At first Kathy Nihei, founder of the centre, didn't see the defects. She saw only a hungry baby. Ordinarily the centre would not waste resources on a critter that could not be returned to the wild. By the time she realized she had a flightless crow on her hands, bonding had occurred. Mojo had charmed the birdwoman.

Over the years, Kathy often walked around with Mojo on an arm. He sometimes rode backwards with his face in her neck, making uncrowlike sounds. He seemed to be murmuring. She would place her lips beside his beard and make almost identical sounds. They were communicating. No translator was needed. They were saying they loved each other.

Mojo never reached full size for a crow, but he did something most other crows never manage: He lived to be 19 years old. At 12 a crow is old. At 15 it's geriatric.

In a way, Mojo became a lifesaver. In 1986 somebody dropped off a small red hen found wandering in traffic on Woodroffe Avenue. Under ordinary circumstances she would have been moved to a farm and possibly a dinner table. But Mojo became her protector and the unusual pairing appealed to staff and volunteers. Mojo and Clara became inseparable.

"They ate and slept together, and preened together,'' Kathy recalled.

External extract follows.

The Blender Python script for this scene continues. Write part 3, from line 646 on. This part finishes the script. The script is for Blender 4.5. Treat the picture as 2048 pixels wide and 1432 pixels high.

Animals don't have the emotions needed to mourn, but don't tell that to people at the bird centre. When Clara died in 1991, they say, Mojo was unconsolable.

I've often watched and marvelled at the reactions of injured birds in the hands of the birdwoman. They go from panicked to placid when she touches them. They also tend to protect her. Walk into the centre's big flight cage with Kathy and fake aggression in her direction and watch what happens. Protect your face. Mojo spent most of his life in that big cage and because he was flightless he never perched high. As he got older his perches got lower.

About two years ago he started tipping over. He'd fall off his perch and somebody would have to tip him back up again. "His feet got too weak and he couldn't grip the perch.'' And his balance never was the best.

They set him up in a small room with a window near the front desk so he could watch the comings and goings. His appetite stayed good and his greetings noisy: he was still on duty.

"He knew his time was up,'' says Kathy. "You could sense it. It was time to help him over the bridge.'' In her world there's a Rainbow Bridge between the world of the living and that of the dead. It's from a poem she liked but barely remembers. There's no discrimination in the land on the other side of that bridge. It accepts people and their critters.

"We talked and I gave him the help he needed and held him while he crossed the bridge. I told him I'd meet him there. I'll bury him in the spring when the ground thaws.''

There's already a pathway at the centre called Mojo Lane. His books remain available at the centre for $5.